══ DATASET CONTENT ══
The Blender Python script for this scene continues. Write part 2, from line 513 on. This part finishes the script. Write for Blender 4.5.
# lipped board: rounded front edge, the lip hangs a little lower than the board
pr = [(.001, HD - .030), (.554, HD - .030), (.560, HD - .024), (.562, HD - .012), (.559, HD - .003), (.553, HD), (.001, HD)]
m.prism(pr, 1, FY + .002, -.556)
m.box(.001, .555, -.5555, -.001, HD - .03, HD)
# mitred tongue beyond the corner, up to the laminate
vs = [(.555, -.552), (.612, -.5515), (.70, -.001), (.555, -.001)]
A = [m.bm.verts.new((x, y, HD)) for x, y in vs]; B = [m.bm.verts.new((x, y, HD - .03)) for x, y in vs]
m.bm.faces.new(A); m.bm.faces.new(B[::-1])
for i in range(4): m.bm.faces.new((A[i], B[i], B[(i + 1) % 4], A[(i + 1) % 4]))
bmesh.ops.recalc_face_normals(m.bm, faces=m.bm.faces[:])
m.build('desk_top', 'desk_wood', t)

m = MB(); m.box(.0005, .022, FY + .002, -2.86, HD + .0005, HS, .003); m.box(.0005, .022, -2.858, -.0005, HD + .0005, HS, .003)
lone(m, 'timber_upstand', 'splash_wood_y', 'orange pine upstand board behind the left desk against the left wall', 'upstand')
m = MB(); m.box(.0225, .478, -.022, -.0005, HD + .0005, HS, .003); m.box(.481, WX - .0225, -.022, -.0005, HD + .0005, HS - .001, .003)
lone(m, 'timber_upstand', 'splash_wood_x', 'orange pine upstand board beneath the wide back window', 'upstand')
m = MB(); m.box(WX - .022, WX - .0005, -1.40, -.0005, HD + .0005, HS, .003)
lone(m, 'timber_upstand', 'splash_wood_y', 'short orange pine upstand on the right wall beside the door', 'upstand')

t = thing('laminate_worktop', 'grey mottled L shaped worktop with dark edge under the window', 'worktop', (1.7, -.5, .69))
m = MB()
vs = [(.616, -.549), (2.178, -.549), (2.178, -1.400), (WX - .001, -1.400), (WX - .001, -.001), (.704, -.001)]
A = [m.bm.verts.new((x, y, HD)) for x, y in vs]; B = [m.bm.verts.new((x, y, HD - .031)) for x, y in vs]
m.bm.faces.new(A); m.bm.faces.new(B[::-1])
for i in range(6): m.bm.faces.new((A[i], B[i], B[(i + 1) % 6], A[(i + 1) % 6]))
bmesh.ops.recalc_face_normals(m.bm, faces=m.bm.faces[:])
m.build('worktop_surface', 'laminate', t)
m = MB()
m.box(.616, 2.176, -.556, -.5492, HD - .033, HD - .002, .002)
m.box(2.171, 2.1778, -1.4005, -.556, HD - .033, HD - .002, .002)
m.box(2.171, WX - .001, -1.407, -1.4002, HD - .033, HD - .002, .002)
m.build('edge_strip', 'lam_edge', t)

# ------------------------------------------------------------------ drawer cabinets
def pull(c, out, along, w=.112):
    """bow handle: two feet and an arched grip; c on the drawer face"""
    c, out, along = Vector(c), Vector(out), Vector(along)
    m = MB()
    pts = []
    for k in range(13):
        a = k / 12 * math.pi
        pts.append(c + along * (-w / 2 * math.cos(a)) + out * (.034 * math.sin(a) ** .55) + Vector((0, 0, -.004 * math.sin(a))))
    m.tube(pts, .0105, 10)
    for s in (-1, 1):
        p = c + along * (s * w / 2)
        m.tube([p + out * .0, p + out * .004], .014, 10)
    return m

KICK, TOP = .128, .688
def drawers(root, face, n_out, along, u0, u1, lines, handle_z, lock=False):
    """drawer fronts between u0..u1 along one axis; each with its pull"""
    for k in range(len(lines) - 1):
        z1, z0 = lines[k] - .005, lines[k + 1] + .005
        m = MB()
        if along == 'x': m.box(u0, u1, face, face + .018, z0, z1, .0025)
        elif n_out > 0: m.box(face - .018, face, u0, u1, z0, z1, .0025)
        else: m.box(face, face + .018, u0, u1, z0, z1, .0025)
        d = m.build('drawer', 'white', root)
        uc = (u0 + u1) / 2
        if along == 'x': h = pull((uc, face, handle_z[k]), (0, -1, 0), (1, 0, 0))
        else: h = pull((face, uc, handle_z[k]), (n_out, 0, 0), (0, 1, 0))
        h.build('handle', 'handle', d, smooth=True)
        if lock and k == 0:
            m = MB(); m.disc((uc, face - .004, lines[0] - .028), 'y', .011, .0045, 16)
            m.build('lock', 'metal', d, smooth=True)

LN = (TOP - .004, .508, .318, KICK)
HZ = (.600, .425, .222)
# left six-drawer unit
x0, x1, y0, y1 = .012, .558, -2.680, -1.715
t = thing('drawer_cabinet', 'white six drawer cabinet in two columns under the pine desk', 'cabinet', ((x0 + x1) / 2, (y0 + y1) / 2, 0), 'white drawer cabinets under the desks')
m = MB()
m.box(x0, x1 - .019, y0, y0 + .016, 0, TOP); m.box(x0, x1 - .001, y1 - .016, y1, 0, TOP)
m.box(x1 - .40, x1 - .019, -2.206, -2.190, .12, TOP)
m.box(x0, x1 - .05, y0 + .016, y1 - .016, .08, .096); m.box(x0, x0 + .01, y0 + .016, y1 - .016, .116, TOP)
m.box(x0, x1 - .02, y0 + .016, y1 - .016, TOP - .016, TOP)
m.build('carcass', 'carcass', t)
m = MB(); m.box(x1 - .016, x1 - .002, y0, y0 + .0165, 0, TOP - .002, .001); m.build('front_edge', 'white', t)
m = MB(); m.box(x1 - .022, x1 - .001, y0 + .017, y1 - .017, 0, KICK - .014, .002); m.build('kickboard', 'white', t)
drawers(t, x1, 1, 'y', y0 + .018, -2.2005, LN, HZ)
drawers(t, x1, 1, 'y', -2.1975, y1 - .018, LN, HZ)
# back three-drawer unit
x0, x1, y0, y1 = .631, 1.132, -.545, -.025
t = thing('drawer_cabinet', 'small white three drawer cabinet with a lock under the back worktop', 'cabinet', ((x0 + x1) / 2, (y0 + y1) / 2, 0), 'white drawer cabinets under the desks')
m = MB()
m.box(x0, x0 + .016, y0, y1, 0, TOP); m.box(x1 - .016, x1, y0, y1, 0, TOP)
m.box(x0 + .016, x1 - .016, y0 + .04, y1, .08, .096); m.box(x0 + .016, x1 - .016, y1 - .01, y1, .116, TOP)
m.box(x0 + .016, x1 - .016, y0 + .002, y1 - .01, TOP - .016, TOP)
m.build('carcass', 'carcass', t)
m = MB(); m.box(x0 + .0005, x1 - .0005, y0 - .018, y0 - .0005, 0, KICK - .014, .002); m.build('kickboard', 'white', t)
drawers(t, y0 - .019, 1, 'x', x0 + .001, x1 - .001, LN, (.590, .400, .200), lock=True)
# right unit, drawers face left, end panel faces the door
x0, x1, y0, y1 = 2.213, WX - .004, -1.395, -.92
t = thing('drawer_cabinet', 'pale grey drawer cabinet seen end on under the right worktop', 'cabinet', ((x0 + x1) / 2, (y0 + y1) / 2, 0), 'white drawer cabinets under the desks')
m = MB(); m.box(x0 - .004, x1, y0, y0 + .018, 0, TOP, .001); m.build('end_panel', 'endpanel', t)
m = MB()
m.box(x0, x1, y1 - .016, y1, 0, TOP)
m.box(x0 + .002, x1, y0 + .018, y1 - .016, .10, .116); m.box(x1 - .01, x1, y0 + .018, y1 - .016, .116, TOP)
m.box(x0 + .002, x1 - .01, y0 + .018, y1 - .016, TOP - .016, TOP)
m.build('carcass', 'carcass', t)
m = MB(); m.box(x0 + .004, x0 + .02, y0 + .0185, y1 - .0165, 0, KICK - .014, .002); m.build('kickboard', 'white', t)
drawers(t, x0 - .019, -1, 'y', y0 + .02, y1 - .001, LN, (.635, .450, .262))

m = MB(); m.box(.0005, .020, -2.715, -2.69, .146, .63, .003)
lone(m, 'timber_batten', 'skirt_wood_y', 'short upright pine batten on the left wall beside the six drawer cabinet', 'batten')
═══
Set down the lines above as they stand, starting with the first line and ending with the line that contains "m.build('desk_top', 'desk_wood', t)".

The Blender Python script for this scene continues. Write part 2, from line 513 on. This part finishes the script. Write for Blender 4.5.
# lipped board: rounded front edge, the lip hangs a little lower than the board
pr = [(.001, HD - .030), (.554, HD - .030), (.560, HD - .024), (.562, HD - .012), (.559, HD - .003), (.553, HD), (.001, HD)]
m.prism(pr, 1, FY + .002, -.556)
m.box(.001, .555, -.5555, -.001, HD - .03, HD)
# mitred tongue beyond the corner, up to the laminate
vs = [(.555, -.552), (.612, -.5515), (.70, -.001), (.555, -.001)]
A = [m.bm.verts.new((x, y, HD)) for x, y in vs]; B = [m.bm.verts.new((x, y, HD - .03)) for x, y in vs]
m.bm.faces.new(A); m.bm.faces.new(B[::-1])
for i in range(4): m.bm.faces.new((A[i], B[i], B[(i + 1) % 4], A[(i + 1) % 4]))
bmesh.ops.recalc_face_normals(m.bm, faces=m.bm.faces[:])
m.build('desk_top', 'desk_wood', t)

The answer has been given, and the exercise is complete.